【事例】借地権付アパートのメリットとデメリットとは?
「土地が借地権の一棟アパートの購入検討をされる方のために、そのメリットとデメリットを挙げてみます」
昨今はアパート経営をされる方も増えてきているようです。
土地が所有権であるアパートと、土地が借地権であるアパートの二つが同条件であると仮定して、それぞれを比較して説明いたします。
【借地権アパートのメリット】
2.税金について、取得時と保有時の土地に関する諸税がかからない、または安くなる。
【借地権アパートのデメリット】
2.保有期間を通じて、土地については地代がかかり、更新時には更新料がかかることが多い。また、この費用は将来値上がりをする可能性がある。
3.増改築や売却の際には地主に承諾料を支払わなければならない。
以下、各項目ごとに説明してまいります。
【借地権アパートのメリット】
解説「1. 土地について、所有権価格より借地権価格の方が安い。」
諸条件によって違いはありますが、一般的に言って借地権価格は所有権価格の50~70%くらいと考えられます。価格の比較だけなら圧倒的に借地権の方が安いです。ただし、借地権譲渡の際には、売主・買主いずれが負担するかは別にして、地主に譲渡承諾料を支払う等、他の費用が かかることも考慮に入れなければなりませんので、しっかりと賃貸借契約の内容を確認しましょう。
解説「2. 税金について、取得時と保有時の土地に関する諸税がかからない、または安くなる。」
土地は取得ではなく借りるので、所有権移転の登録免許税や不動産取得税の対象外です。また、土地については保有しているわけではないので固定資産税や都市計画税も当然かかりません。購入資金を借りた場合に、建物に抵当権を設定をする場合には、その登録免許税がかかります。
【借地権アパートのデメリット】
借地権物件には融資をしないという金融機関も多いです。借地権の場合には、所有権土地のように銀行が土地に抵当権をつけることができません。土地は地主のものだからです。また、建物は借地権者の所有ですから、銀行が建物に抵当権をつけることはできますが、そもそもその建物は借地の上に建っているものですから、やはり銀行の評価が低いのです。
融資可能な金融機関も、地主からの承諾書の提出を求めたり、融資額が制限される等、所有権物件に比べると融資のハードルが高いようです。
借地権アパートを購入検討する際には、事前に借地権の物件にも融資をしてくれる金融機関にあたりをつけておくのがよいかもしれません。
解説「2. 保有期間を通じて、土地については地代がかかり、更新時には更新料がかかることが多い。また、この費用は将来値上がりをする可能性がある。」
借地の場合には、当然ながら地代がかかります。固定資産税・都市計画税の数倍の金額というのが一般的でしょうか?また、関東地方ではよく見受けられますが、更新契約の際には更新料を地主に支払うという契約になっている場合があります。
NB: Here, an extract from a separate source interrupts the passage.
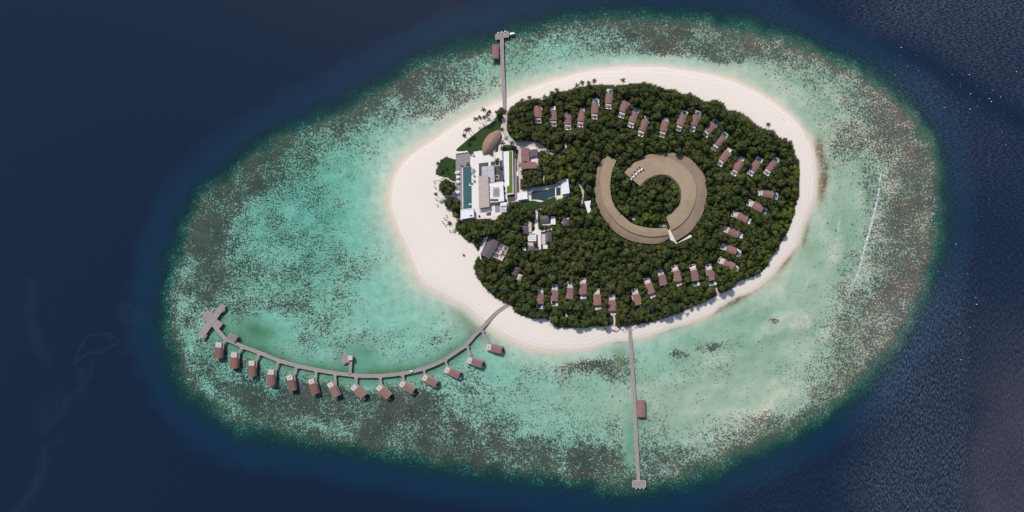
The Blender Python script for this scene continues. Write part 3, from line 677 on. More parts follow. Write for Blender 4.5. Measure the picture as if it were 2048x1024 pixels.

賃貸借契約書を見させてもらって、契約条項を確認しましょう。更新料支払いの規定があればそれに従う必要があります。また、明文の規定がなくとも過去に旧借地権者が更新料を払っていたということもあるかもしれません。その場合には、あなたも更新料を支払わなければならない可能性が高いでしょう。
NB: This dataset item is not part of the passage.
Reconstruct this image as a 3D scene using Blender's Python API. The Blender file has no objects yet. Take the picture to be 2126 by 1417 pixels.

解説「3. 増改築や売却の際には地主に承諾料を支払わなければならない。」
承諾料の関係も更新料と同じく賃貸借契約書で契約条項を確認しましょう。おそらく規定があると思われますので将来のためにもしっかりと確認しておきましょう。承諾料も明文の規定がなくとも支払いを要求されることが多いと思いますので、規定がない場合には明文化しておくことも大切です。
借地権の物件についてはまだ不慣れな方が多いので、敬遠されることもままあります。上記のように所有権土地の場合にはない出費についても検討しなければならないこともあり、どうしても流動性が劣る傾向があります。
購入する場合には、地主との土地賃貸借契約書を熟読して、まずはその契約内容の把握に努めましょう。
大まかには借地権付一棟アパートには所有権土地のアパートと比較して、上記のようなメリット・デメリットがあると考えられます。
土地については借地権は所有権の50~70%くらいの価格に収まることが多いでしょうし、地代にしても土地所有者に課税される固都税額の1/2~1/3等と、やはりコスト的には借地権の方が安く抑えられます。その分、借地権付一棟アパートの利回りは高くなります。
一棟アパートの売物件を探していて借地権の物件を見つけたら、じっくりと検討してみることをお勧めします。